Одна странная и предельно нелепая история, имевшая место как раз за время вторичного пребывания моего в Ясной Поляне, когда я находился в постоянных сношениях с Телятинками, осложнила еще по-новому и без того прохладные отношения мои с В. Г. Чертковым. Вопрос идет не более и не менее, как о сознательном и намеренном сожжении и уничтожении Чертковым большого количества редких и ценных (нелегальных) религиозно-философских и публицистических писаний Л. Н. Толстого.
Факт этот, на первый взгляд, кажется настолько диким и невероятным, что, пожалуй, и на самом деле многие из читателей мне просто не поверят: как, чтобы ближайший друг и последователь Толстого, да еще столь правоверный и прямолинейный, как Чертков, мог сознательно предавать уничтожению толстовские писания?! Невероятно! И, однако, факт остается фактом. Нелепая история все же имела место, и объяснение этому одно: вся фигура и повадка Черткова вообще была настолько нелепа, что естественно было возникновение и развитие вокруг нее и других нелепостей.
Итак, в чем же дело?
Из посетителей Ясной Поляны многие вспоминают глухую садовую беседку, нечто вроде лесного домика в яблоневом саду, как раз на полпути из большого дома во флигель, налево от дорожки. Беседка эта построена была Львом Николаевичем лет за 20 до смерти для того излишка приезжих гостей, которому не хватало места ни в доме, ни во флигеле. В ней проживал, между прочим, известный художник Пархоменко, когда в 1908 году писал свой интереснейший, но, к сожалению, затерявшийся в годы революции, портрет Толстого. В ней же, окрестив ее Villa Thoreau (по имени американского писателя лесного отшельника Торо, автора книги «Вальден»), прожил я, с разрешения Софьи Андреевны, все лето 1916 года: тут к моим услугам была чудесная в своей скромности и уединенности, довольно просторная, светлая, оклеенная дешевенькими обоями комнатка, с окнами в живую, зеленую гущу сада…
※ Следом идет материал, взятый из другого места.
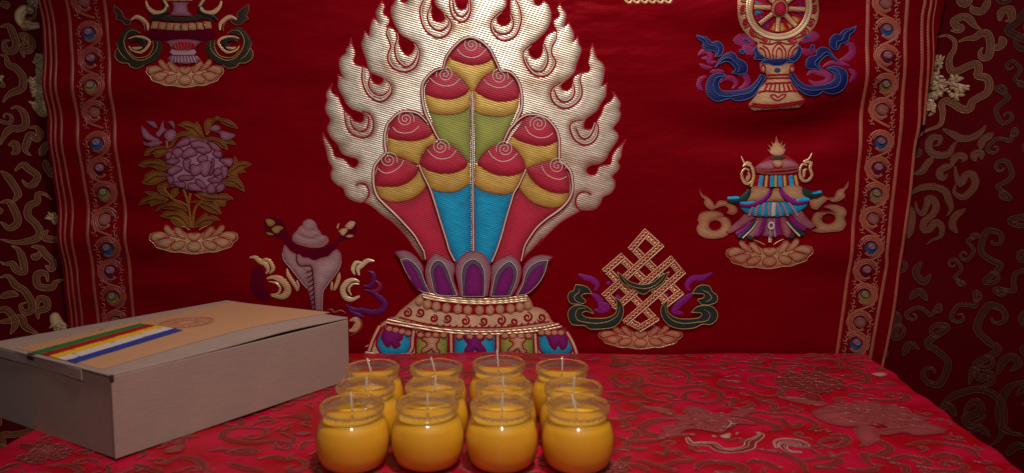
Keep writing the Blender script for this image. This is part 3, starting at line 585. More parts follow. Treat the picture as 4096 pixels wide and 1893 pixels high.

Вот в этой-то беседке, главным образом, в маленьких темненьких сенцах при ней, в последние годы жизни Льва Николаевича, в глубокой тайне от «непосвященных», хранились крупные запасы «взрывчатого вещества» – идейного, конечно: в виде нескольких ящиков с запрещенными антигосударственными и антицерковными брошюрами Толстого, такими как: «Не убий», «Конец века», «Единое на потребу», «Христианство и патриотизм», «О христианстве и о воинской повинности», «Обращение к духовенству», «Солдатская памятка», «Офицерская памятка» и др. Это все были издания «Обновления», те самые, которые на средства Картушина и Суткового печатались в Финляндии и потом нелегально доставлялись в Россию «толстовцем»-спортсменом Колей Фельтеном на морских яхтах с двойным дном. В Ясную Поляну книги были доставлены и для хранения, и для рассылки в ответ на требования из разных концов России, и для раздачи посетителям Толстого, чем, между прочим, занимались не только сам Лев Николаевич (предпочитавший, впрочем, в последний год жизни распространение книжек чисто религиозного и морального содержания), но также и мы с Гусевым. Дело это было небезопасное. Толстому-то, конечно, ничего не грозило. Он поистине стоял в старой России «вне закона», поскольку любовь народная охраняла его от всех посягательств на его личность и свободу со стороны царского правительства. Но все остальные раздаватели и рассылатели «обновленских» брошюр сильно рисковали. Лев Николаевич не раз предупреждал меня насчет опасности этого дела. Я не слушался его, но так как у меня «рука легкая», то со мной ничего не случилось; опасность прошла мимо. А вот Н. Н. Гусев, как известно, пострадал: если не специально за «обновленские» брошюры, то за другую нелегальную литературу, раздававшуюся и рассылавшуюся из Ясной Поляны, его не постеснялись арестовать в доме великого писателя и сослать на два года в Пермскую губернию. Многие из «толстовцев», хранившие у себя дома «обновленские» брошюры, поплатились за это годом или полутора годами заключения в крепости.